I do think that certain viewers are bound to see an intimation, the seed of nihilism (or is that an oxymoron?) at the heart of the story, even though the narrative itself - the personal voice of the show - was far from nihilistic. Somewhat like the one scene in For Whom the Bell Tolls, where everything is getting blasted to pieces and everyone is dying, and finally the narrative just breaks down into "Our nada who art in nada, nada be thy name thy kingdom nada thy will be nada in nada as it is in nada. Give us this nada our daily nada and nada us our nada as we nada our nadas and nada us not into nada but deliver us from nada; pues nada. Hail nothing full of nothing, nothing is with thee."
The way the mytharc is built, there are no truths, no answers. Everything is ventured in a matter of time, and nothing of certainty is ever gained.
Except love. Which makes all the difference.
I'm not sure of what EC will think of this answer, but it was my own perception of her intial statement.
no subject
Was the mytharc planned or did it just evolve haphazardly? It's not internally consistent, but I had always thought that was a problem with the writing rather than a philosophical position... Seriously, Mulder and Scully as characters represent the antithesis of nihilism to me. Just because the truth hasn't yet been revealed doesn't mean it doesn't exist, not for Mulder. Just because we haven't brought the Consortium to justice doesn't render that goal as meaningless, not to Scully. The over-riding importance of their characters to the series trumps the incoherent narrative.

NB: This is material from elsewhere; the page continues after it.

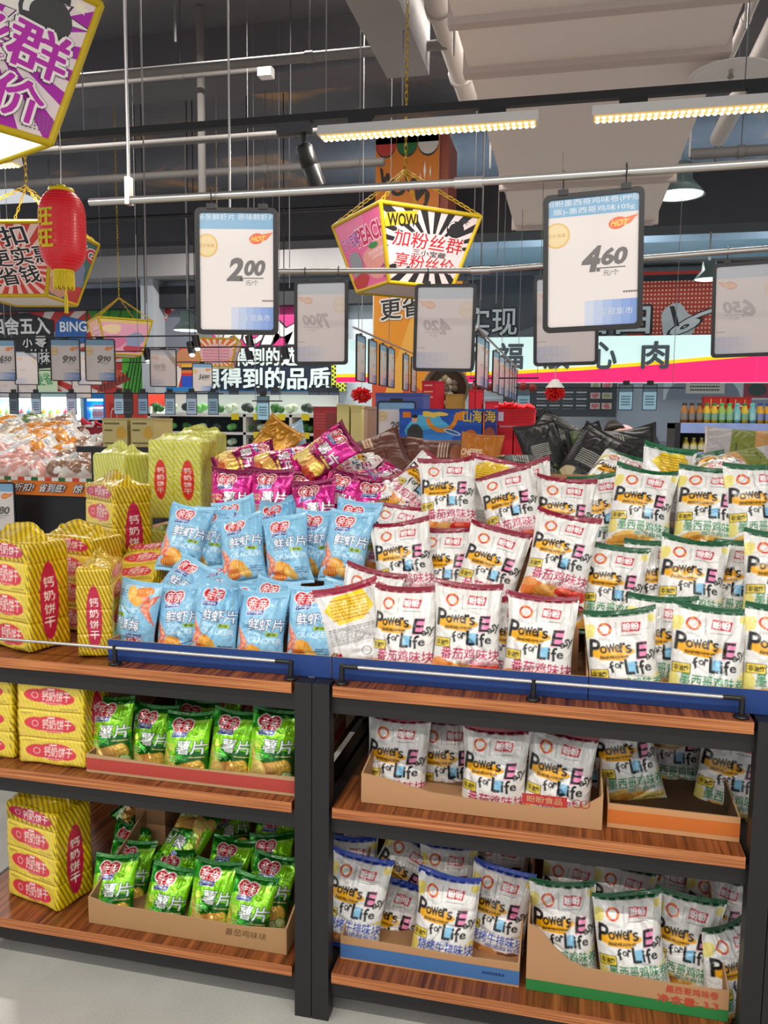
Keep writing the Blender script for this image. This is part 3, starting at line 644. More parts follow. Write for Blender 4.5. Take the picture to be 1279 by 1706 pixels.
# ------------------------------------------------------------------ trays and cartons
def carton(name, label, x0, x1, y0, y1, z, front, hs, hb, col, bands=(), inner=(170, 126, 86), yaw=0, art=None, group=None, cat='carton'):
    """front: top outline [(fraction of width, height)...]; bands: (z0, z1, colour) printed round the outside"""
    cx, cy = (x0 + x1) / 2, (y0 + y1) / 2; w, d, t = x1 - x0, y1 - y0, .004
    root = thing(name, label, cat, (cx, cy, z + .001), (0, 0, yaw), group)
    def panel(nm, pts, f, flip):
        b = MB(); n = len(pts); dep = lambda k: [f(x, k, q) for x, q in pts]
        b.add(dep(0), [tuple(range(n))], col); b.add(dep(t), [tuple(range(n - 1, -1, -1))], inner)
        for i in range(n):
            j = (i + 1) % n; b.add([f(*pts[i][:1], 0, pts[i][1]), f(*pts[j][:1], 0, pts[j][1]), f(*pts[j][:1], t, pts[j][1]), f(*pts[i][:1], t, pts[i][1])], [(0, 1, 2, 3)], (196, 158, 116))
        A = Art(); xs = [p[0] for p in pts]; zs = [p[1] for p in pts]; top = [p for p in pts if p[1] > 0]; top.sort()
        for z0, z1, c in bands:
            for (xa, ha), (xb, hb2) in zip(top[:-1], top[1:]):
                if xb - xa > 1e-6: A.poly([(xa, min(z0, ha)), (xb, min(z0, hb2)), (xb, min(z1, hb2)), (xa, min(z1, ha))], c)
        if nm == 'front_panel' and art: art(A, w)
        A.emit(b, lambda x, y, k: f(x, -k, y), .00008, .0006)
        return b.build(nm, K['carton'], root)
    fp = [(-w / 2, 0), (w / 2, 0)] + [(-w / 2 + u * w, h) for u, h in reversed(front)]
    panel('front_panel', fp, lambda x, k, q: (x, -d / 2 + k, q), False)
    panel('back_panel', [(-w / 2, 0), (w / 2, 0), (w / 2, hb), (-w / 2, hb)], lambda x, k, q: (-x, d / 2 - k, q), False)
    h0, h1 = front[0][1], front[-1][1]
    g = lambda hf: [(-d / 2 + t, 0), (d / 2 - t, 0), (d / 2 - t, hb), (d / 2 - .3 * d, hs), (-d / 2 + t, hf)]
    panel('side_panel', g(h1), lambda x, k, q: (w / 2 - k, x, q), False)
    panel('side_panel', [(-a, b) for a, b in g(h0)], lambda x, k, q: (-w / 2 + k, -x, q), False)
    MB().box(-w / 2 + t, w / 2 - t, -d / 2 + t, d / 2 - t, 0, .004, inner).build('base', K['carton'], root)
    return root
navy = (30, 64, 130)
TG = 'navy display trays'
carton('display_tray', 'navy cardboard tray full of light blue prawn cracker bags', -1.165, -.556, 1.866, 2.42, .87, [(0, .055), (1, .055)], .055, .07, navy, group=TG, cat='tray')
carton('display_tray', 'navy cardboard tray of white bags with crimson lettering', -.553, .0565, 1.866, 2.5, .87, [(0, .055), (1, .055)], .055, .3, navy, group=TG, cat='tray')
carton('display_tray', 'navy cardboard tray of white bags with green lettering', .0585, .66, 1.866, 2.5, .87, [(0, .055), (1, .055)], .055, .3, navy, group=TG, cat='tray')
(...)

"Our nada who art in nada, nada be thy name thy kingdom nada thy will be nada in nada as it is in nada. Give us this nada our daily nada and nada us our nada as we nada our nadas and nada us not into nada but deliver us from nada; pues nada. Hail nothing full of nothing, nothing is with thee."
I don't think we're quite there yet, not even in this story. And I don't think that was the direction the show was headed, as much as it could be said it was headed anywhere when it was canceled.
Except love. Which makes all the difference.
Yes.
no subject
I'm sure the majority of the internal inconsistencies are flaws in the writing, but that doesn't change the impression of the story as a series of unsolvable problems that are all somehow joined together into one giant, unsolvable, unstoppable, and - to an extent - unknowable...thing.
My comment was not about the nature of the story or the characters, but about how I (and perhaps others) sometimes view the story - the impression the story gives.
no subject
Sounds mysterious for sure but I'm still not seeing the connection TXF has to nihilism. But Lord knows I am no expert on philosophy.
no subject
Frankly, the thought came to me out of the blue. I have no idea what it means. And of course M&S are determined idealists, but the show--no, I don't credit CC with a philosophical pov, other than a rather soggy and sentimental religiosity--strikes me as very Sisyphian. Yes, it's the result of bad writing, also bad longterm planning, but since when don't we get to evaluate canon when it suits our purposes?
We are surrounded by evidences of nihilism. Seinfeld is an excellent example, actually. Politics. We have love, which redeems. Talent helps too.